Here’s the real kicker: the feds are subsidizing this madness. Through the Housing Accelerator Fund and CMHC, developers are being handed interest-free loans with just 5% down. That means a developer could put down $500,000 for a $10 million loan, pay themselves $1 million in “management fees,” and walk away if the project flops. No buyer? No problem. Just hand the keys to the bank and keep the cash. The taxpayer eats the loss.
That’s not housing—it’s white-collar looting.
A domino effect across the country.
Federal dollars are now tied to how many new units a city can jam through zoning. So guess what happens next? Now that Toronto’s getting hundreds of millions, surrounding cities like Mississauga, Brampton, and Hamilton will copy-paste the policy. Urban sprawl meets vertical density meets total collapse of any planning integrity.
This isn’t a housing strategy. It’s a panic move.
The sixplex push is a desperate overcorrection after decades of failure. The same governments that refused to build proper transit, blocked market-driven supply, and taxed new development into the ground are now trying to retrofit the problem by gutting neighbourhoods and greenlighting chaos.
This is not how you solve a housing crisis. It’s how you destroy stable communities and rig the system for short-term developer profit while homeowners—who built equity, paid taxes, and raised families here—are left holding the bag.
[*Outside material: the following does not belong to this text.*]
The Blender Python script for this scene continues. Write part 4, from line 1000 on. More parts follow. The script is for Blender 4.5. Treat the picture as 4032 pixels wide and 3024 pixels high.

Toronto is not a lab experiment. It’s a city. And city planning should be about balance, not bulldozers. If City Council passes this sixplex scheme next week (which they will), it will mark the beginning of the end for Toronto’s low-rise neighbourhoods as we know them. Not because change is bad, but because this kind of reckless, subsidized overbuild is worse.
Don't be fooled. This isn’t about “housing equity.” It’s about power, money, and forcing you out.